WHAT TO DO →
Transcribe the material below exactly as it appears.

AVAILABLE DATA →
== == ==
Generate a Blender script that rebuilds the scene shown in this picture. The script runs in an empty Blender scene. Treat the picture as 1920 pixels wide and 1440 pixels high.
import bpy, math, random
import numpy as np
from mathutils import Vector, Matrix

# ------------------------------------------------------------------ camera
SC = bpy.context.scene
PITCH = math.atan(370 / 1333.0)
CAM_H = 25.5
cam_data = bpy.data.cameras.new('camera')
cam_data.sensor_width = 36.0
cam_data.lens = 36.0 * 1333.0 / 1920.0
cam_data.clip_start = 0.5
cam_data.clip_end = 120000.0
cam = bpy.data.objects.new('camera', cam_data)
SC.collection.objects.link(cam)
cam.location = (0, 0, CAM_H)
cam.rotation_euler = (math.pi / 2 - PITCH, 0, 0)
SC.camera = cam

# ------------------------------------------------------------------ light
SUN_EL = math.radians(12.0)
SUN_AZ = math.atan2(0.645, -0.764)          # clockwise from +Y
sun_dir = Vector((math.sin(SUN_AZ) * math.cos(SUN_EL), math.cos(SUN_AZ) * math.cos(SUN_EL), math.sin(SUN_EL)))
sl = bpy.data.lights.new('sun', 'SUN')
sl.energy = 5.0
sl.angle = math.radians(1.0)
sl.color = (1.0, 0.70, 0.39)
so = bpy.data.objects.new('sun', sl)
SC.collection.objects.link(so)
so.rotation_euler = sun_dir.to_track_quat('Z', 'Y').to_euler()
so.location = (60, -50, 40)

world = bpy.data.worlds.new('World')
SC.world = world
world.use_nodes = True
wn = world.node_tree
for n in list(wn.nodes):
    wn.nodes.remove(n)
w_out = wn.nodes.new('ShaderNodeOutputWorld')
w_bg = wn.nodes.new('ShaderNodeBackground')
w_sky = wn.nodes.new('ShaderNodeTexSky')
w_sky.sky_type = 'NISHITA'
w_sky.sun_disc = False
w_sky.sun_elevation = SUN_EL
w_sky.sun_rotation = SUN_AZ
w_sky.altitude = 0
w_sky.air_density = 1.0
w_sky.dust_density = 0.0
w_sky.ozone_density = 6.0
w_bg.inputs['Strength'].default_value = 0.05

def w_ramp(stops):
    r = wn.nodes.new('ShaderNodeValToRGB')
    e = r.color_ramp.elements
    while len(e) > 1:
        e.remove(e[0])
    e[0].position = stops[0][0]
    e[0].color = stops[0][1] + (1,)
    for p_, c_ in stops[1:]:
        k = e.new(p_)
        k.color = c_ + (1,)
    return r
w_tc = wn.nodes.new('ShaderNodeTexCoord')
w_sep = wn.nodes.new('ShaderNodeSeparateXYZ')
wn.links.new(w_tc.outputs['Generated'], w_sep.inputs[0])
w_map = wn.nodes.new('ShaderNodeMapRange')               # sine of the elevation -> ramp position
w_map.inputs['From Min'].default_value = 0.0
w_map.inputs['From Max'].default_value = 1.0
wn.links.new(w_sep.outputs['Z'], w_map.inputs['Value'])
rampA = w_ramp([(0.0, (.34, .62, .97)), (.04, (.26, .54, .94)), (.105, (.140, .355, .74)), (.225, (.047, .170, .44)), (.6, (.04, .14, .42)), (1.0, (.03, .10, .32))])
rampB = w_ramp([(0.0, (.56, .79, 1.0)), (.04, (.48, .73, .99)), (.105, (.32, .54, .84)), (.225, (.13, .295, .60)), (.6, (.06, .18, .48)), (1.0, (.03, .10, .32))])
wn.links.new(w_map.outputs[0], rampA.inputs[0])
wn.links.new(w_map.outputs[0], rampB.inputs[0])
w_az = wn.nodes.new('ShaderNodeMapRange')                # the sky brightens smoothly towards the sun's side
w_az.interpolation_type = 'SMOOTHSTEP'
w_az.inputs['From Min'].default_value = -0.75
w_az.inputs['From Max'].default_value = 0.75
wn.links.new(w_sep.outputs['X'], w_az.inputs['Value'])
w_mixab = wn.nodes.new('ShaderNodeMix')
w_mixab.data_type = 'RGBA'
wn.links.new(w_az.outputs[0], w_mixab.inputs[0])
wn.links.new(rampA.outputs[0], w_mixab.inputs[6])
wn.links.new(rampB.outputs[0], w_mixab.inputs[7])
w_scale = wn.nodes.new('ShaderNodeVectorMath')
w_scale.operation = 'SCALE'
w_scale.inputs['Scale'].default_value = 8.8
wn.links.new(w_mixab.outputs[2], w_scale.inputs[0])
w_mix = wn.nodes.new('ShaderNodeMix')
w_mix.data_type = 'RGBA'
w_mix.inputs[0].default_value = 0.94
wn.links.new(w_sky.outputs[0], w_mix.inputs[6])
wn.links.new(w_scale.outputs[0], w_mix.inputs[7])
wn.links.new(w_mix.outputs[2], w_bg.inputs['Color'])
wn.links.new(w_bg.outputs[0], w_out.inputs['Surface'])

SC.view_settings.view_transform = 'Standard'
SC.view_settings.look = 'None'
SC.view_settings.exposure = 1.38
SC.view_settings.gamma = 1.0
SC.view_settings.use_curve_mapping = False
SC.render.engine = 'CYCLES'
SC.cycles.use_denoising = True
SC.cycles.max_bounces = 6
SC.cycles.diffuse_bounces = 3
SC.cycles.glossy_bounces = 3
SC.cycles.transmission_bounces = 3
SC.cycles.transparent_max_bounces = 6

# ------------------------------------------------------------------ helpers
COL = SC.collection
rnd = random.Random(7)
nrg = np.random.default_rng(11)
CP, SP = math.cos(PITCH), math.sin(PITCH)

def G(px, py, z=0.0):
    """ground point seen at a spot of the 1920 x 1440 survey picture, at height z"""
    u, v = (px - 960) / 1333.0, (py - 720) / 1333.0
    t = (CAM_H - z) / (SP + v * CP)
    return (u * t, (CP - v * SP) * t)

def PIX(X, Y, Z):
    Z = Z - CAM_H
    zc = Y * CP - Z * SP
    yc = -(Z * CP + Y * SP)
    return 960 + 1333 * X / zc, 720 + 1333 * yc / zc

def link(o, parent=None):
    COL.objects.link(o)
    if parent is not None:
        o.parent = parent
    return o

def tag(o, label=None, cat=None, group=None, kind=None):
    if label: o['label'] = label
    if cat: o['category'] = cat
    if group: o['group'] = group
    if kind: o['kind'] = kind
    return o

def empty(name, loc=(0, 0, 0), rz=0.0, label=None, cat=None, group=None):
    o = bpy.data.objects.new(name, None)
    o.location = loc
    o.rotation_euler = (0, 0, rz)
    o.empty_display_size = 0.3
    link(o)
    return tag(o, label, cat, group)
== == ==
REPLY TO THE EXERCISE →
Generate a Blender script that rebuilds the scene shown in this picture. The script runs in an empty Blender scene. Treat the picture as 1920 pixels wide and 1440 pixels high.
import bpy, math, random
import numpy as np
from mathutils import Vector, Matrix

# ------------------------------------------------------------------ camera
SC = bpy.context.scene
PITCH = math.atan(370 / 1333.0)
CAM_H = 25.5
cam_data = bpy.data.cameras.new('camera')
cam_data.sensor_width = 36.0
cam_data.lens = 36.0 * 1333.0 / 1920.0
cam_data.clip_start = 0.5
cam_data.clip_end = 120000.0
cam = bpy.data.objects.new('camera', cam_data)
SC.collection.objects.link(cam)
cam.location = (0, 0, CAM_H)
cam.rotation_euler = (math.pi / 2 - PITCH, 0, 0)
SC.camera = cam

# ------------------------------------------------------------------ light
SUN_EL = math.radians(12.0)
SUN_AZ = math.atan2(0.645, -0.764)          # clockwise from +Y
sun_dir = Vector((math.sin(SUN_AZ) * math.cos(SUN_EL), math.cos(SUN_AZ) * math.cos(SUN_EL), math.sin(SUN_EL)))
sl = bpy.data.lights.new('sun', 'SUN')
sl.energy = 5.0
sl.angle = math.radians(1.0)
sl.color = (1.0, 0.70, 0.39)
so = bpy.data.objects.new('sun', sl)
SC.collection.objects.link(so)
so.rotation_euler = sun_dir.to_track_quat('Z', 'Y').to_euler()
so.location = (60, -50, 40)

world = bpy.data.worlds.new('World')
SC.world = world
world.use_nodes = True
wn = world.node_tree
for n in list(wn.nodes):
    wn.nodes.remove(n)
w_out = wn.nodes.new('ShaderNodeOutputWorld')
w_bg = wn.nodes.new('ShaderNodeBackground')
w_sky = wn.nodes.new('ShaderNodeTexSky')
w_sky.sky_type = 'NISHITA'
w_sky.sun_disc = False
w_sky.sun_elevation = SUN_EL
w_sky.sun_rotation = SUN_AZ
w_sky.altitude = 0
w_sky.air_density = 1.0
w_sky.dust_density = 0.0
w_sky.ozone_density = 6.0
w_bg.inputs['Strength'].default_value = 0.05

def w_ramp(stops):
    r = wn.nodes.new('ShaderNodeValToRGB')
    e = r.color_ramp.elements
    while len(e) > 1:
        e.remove(e[0])
    e[0].position = stops[0][0]
    e[0].color = stops[0][1] + (1,)
    for p_, c_ in stops[1:]:
        k = e.new(p_)
        k.color = c_ + (1,)
    return r
w_tc = wn.nodes.new('ShaderNodeTexCoord')
w_sep = wn.nodes.new('ShaderNodeSeparateXYZ')
wn.links.new(w_tc.outputs['Generated'], w_sep.inputs[0])
w_map = wn.nodes.new('ShaderNodeMapRange')               # sine of the elevation -> ramp position
w_map.inputs['From Min'].default_value = 0.0
w_map.inputs['From Max'].default_value = 1.0
wn.links.new(w_sep.outputs['Z'], w_map.inputs['Value'])
rampA = w_ramp([(0.0, (.34, .62, .97)), (.04, (.26, .54, .94)), (.105, (.140, .355, .74)), (.225, (.047, .170, .44)), (.6, (.04, .14, .42)), (1.0, (.03, .10, .32))])
rampB = w_ramp([(0.0, (.56, .79, 1.0)), (.04, (.48, .73, .99)), (.105, (.32, .54, .84)), (.225, (.13, .295, .60)), (.6, (.06, .18, .48)), (1.0, (.03, .10, .32))])
wn.links.new(w_map.outputs[0], rampA.inputs[0])
wn.links.new(w_map.outputs[0], rampB.inputs[0])
w_az = wn.nodes.new('ShaderNodeMapRange')                # the sky brightens smoothly towards the sun's side
w_az.interpolation_type = 'SMOOTHSTEP'
w_az.inputs['From Min'].default_value = -0.75
w_az.inputs['From Max'].default_value = 0.75
wn.links.new(w_sep.outputs['X'], w_az.inputs['Value'])
w_mixab = wn.nodes.new('ShaderNodeMix')
w_mixab.data_type = 'RGBA'
wn.links.new(w_az.outputs[0], w_mixab.inputs[0])
wn.links.new(rampA.outputs[0], w_mixab.inputs[6])
wn.links.new(rampB.outputs[0], w_mixab.inputs[7])
w_scale = wn.nodes.new('ShaderNodeVectorMath')
w_scale.operation = 'SCALE'
w_scale.inputs['Scale'].default_value = 8.8
wn.links.new(w_mixab.outputs[2], w_scale.inputs[0])
w_mix = wn.nodes.new('ShaderNodeMix')
w_mix.data_type = 'RGBA'
w_mix.inputs[0].default_value = 0.94
wn.links.new(w_sky.outputs[0], w_mix.inputs[6])
wn.links.new(w_scale.outputs[0], w_mix.inputs[7])
wn.links.new(w_mix.outputs[2], w_bg.inputs['Color'])
wn.links.new(w_bg.outputs[0], w_out.inputs['Surface'])

SC.view_settings.view_transform = 'Standard'
SC.view_settings.look = 'None'
SC.view_settings.exposure = 1.38
SC.view_settings.gamma = 1.0
SC.view_settings.use_curve_mapping = False
SC.render.engine = 'CYCLES'
SC.cycles.use_denoising = True
SC.cycles.max_bounces = 6
SC.cycles.diffuse_bounces = 3
SC.cycles.glossy_bounces = 3
SC.cycles.transmission_bounces = 3
SC.cycles.transparent_max_bounces = 6

# ------------------------------------------------------------------ helpers
COL = SC.collection
rnd = random.Random(7)
nrg = np.random.default_rng(11)
CP, SP = math.cos(PITCH), math.sin(PITCH)

def G(px, py, z=0.0):
    """ground point seen at a spot of the 1920 x 1440 survey picture, at height z"""
    u, v = (px - 960) / 1333.0, (py - 720) / 1333.0
    t = (CAM_H - z) / (SP + v * CP)
    return (u * t, (CP - v * SP) * t)

def PIX(X, Y, Z):
    Z = Z - CAM_H
    zc = Y * CP - Z * SP
    yc = -(Z * CP + Y * SP)
    return 960 + 1333 * X / zc, 720 + 1333 * yc / zc

def link(o, parent=None):
    COL.objects.link(o)
    if parent is not None:
        o.parent = parent
    return o

def tag(o, label=None, cat=None, group=None, kind=None):
    if label: o['label'] = label
    if cat: o['category'] = cat
    if group: o['group'] = group
    if kind: o['kind'] = kind
    return o

def empty(name, loc=(0, 0, 0), rz=0.0, label=None, cat=None, group=None):
    o = bpy.data.objects.new(name, None)
    o.location = loc
    o.rotation_euler = (0, 0, rz)
    o.empty_display_size = 0.3
    link(o)
    return tag(o, label, cat, group)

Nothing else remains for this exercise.